The workflows that surround them are rarely identical. As a result, HR teams often find themselves building parallel processes that live partly inside the system and partly outside it, and the process surrounding it becomes increasingly improvised.
Organizations change faster than core systems
There is another reason HR teams end up babysitting processes: the business itself changes faster than core HR systems are designed to adapt.
A new region comes online. A compliance rule shifts. A merger introduces a different hiring process. Even smaller adjustments can require thoughtful configuration inside a system that was designed for stability and control.

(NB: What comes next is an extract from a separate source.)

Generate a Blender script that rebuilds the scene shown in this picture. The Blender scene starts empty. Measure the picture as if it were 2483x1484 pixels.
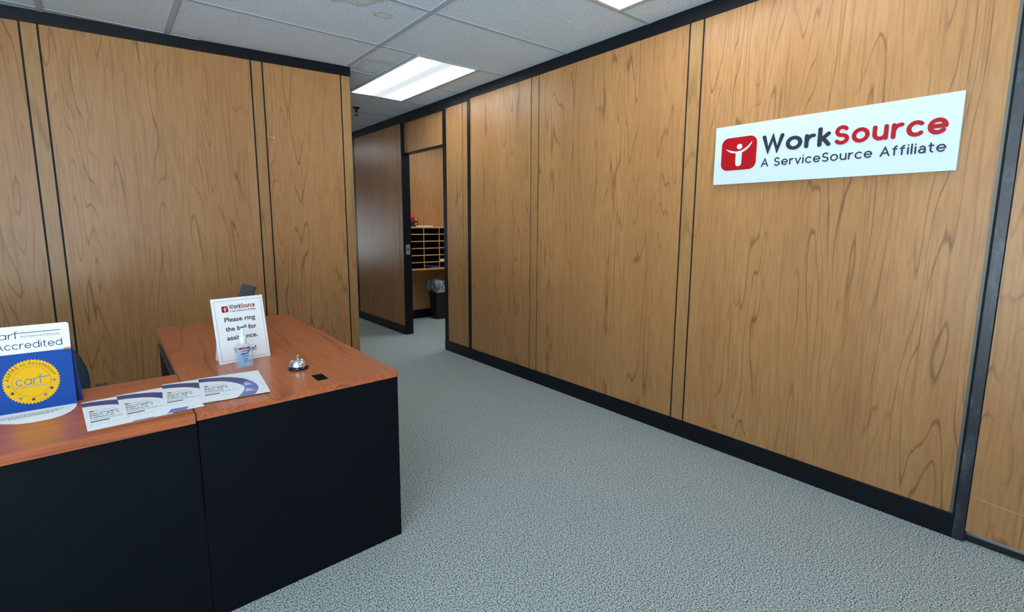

And suddenly you find yourself having to hire a battery of consultants to make the whole thing make sense.
None of this is a flaw in the platform. Large HR systems are intentionally careful. They prioritize security, consistency, and reliable recordkeeping across the organization.
But that stability can make day-to-day process adjustments slower than the pace of business change.
So HR teams do what pragmatic teams always do when the system cannot move quite as quickly as the work requires. They adapt around it. The HRIS remains the source of truth, but the coordination required to keep everything running smoothly continues to rely on human oversight—which is a lot more work for your human layer.
From systems of record to systems of action
None of this means your HRIS is the wrong system. In fact, it is often an essential foundation. What many organizations discover, however, is that the foundation alone is not enough to keep the work moving.
That is why many modern HR tech stacks now include an additional layer—like Rival Workflow—designed specifically for workflow orchestration and employee journeys. Instead of replacing the HRIS, this layer sits on top of it, coordinating the tasks, communications, and handoffs that surround the record and integrating seamlessly with the rest of your tech.
When it’s in place, HR can finally step back from babysitting the process and focus on the work that actually benefits from human attention.